The problem: Indicate only the number of lines in the listing below in which the word "scene" appears.

Collected material:
▬▬▬▬▬▬
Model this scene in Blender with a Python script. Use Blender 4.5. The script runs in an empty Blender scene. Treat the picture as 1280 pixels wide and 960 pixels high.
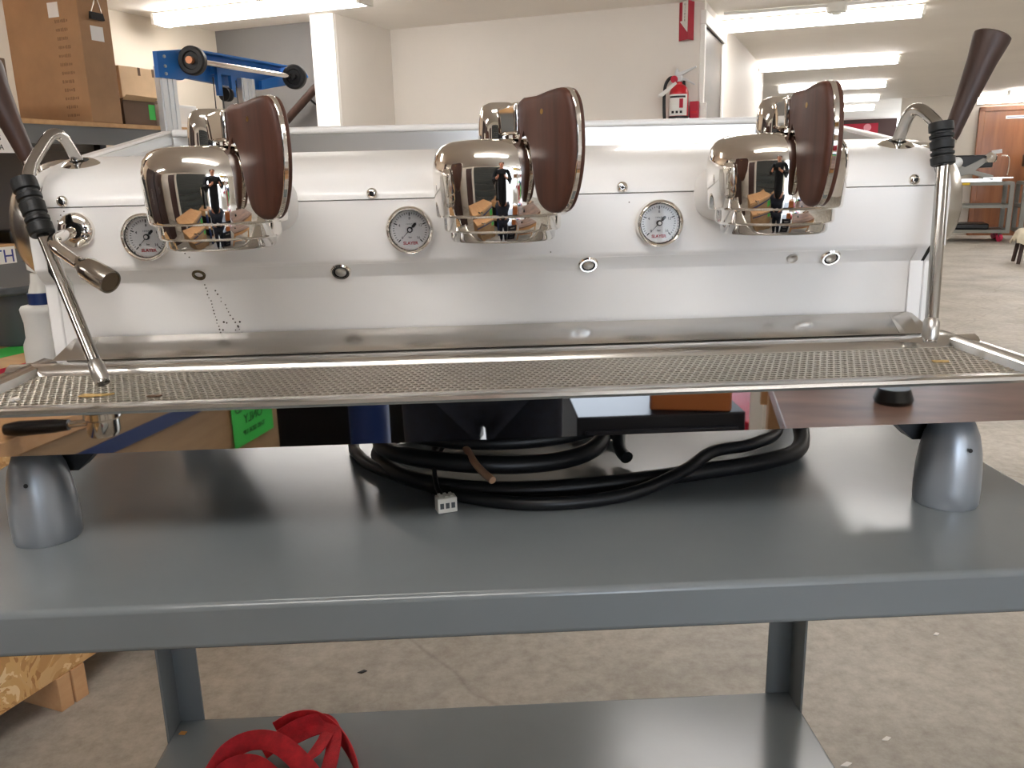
import bpy, bmesh, math, random
from math import sin, cos, pi, radians, sqrt, atan2
from mathutils import Vector, Matrix

S = bpy.context.scene
COL = S.collection
rng = random.Random(7)
TOP = 0.905                                  # height of the cart top above the floor

# ------------------------------------------------------------------ camera
FPX = 1050.0
PITCH, YAW, ROLL = radians(14.1), radians(2.12), radians(1.42)
CAM = Vector((-0.03, 0.0, 1.25))
fwd = Vector((sin(YAW) * cos(PITCH), cos(YAW) * cos(PITCH), -sin(PITCH)))
lev = Vector((cos(YAW), -sin(YAW), 0.0))
upv = lev.cross(fwd)
cr = lev * cos(ROLL) - upv * sin(ROLL)
cu = upv * cos(ROLL) + lev * sin(ROLL)
cam_data = bpy.data.cameras.new('camera')
cam_data.sensor_width = 36.0
cam_data.lens = FPX / 1280 * 36.0
cam_data.clip_start = 0.01
cam_data.clip_end = 200
cam = bpy.data.objects.new('camera', cam_data)
COL.objects.link(cam)
mw = Matrix((cr, cu, -fwd)).transposed().to_4x4()
mw.translation = CAM
cam.matrix_world = mw
S.camera = cam

# ------------------------------------------------------------------ world (daylight beyond the open loading bay) and exposure
world = bpy.data.worlds.new('world')
S.world = world
world.use_nodes = True
wn = world.node_tree.nodes
bg = wn['Background']
sky = wn.new('ShaderNodeTexSky')
sky.sky_type = 'HOSEK_WILKIE'
sky.sun_direction = (0.3, 0.5, 0.8)
sky.turbidity = 6
pale = wn.new('ShaderNodeMixRGB')                # hazy, thinly overcast daylight
pale.inputs[0].default_value = 0.4
pale.inputs[2].default_value = (0.55, 0.58, 0.62, 1)
world.node_tree.links.new(sky.outputs[0], pale.inputs[1])
world.node_tree.links.new(pale.outputs[0], bg.inputs[0])
bg.inputs[1].default_value = 13.0
S.view_settings.view_transform = 'Standard'
S.view_settings.look = 'None'
S.view_settings.gamma = 1.0
S.view_settings.exposure = 1.12
S.view_settings.use_curve_mapping = False
LAMP_STRENGTH = 11.0
S.cycles.max_bounces = 10
S.cycles.diffuse_bounces = 6
S.cycles.glossy_bounces = 6
S.cycles.sample_clamp_indirect = 6.0
S.cycles.use_denoising = True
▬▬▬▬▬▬
Finished task: 2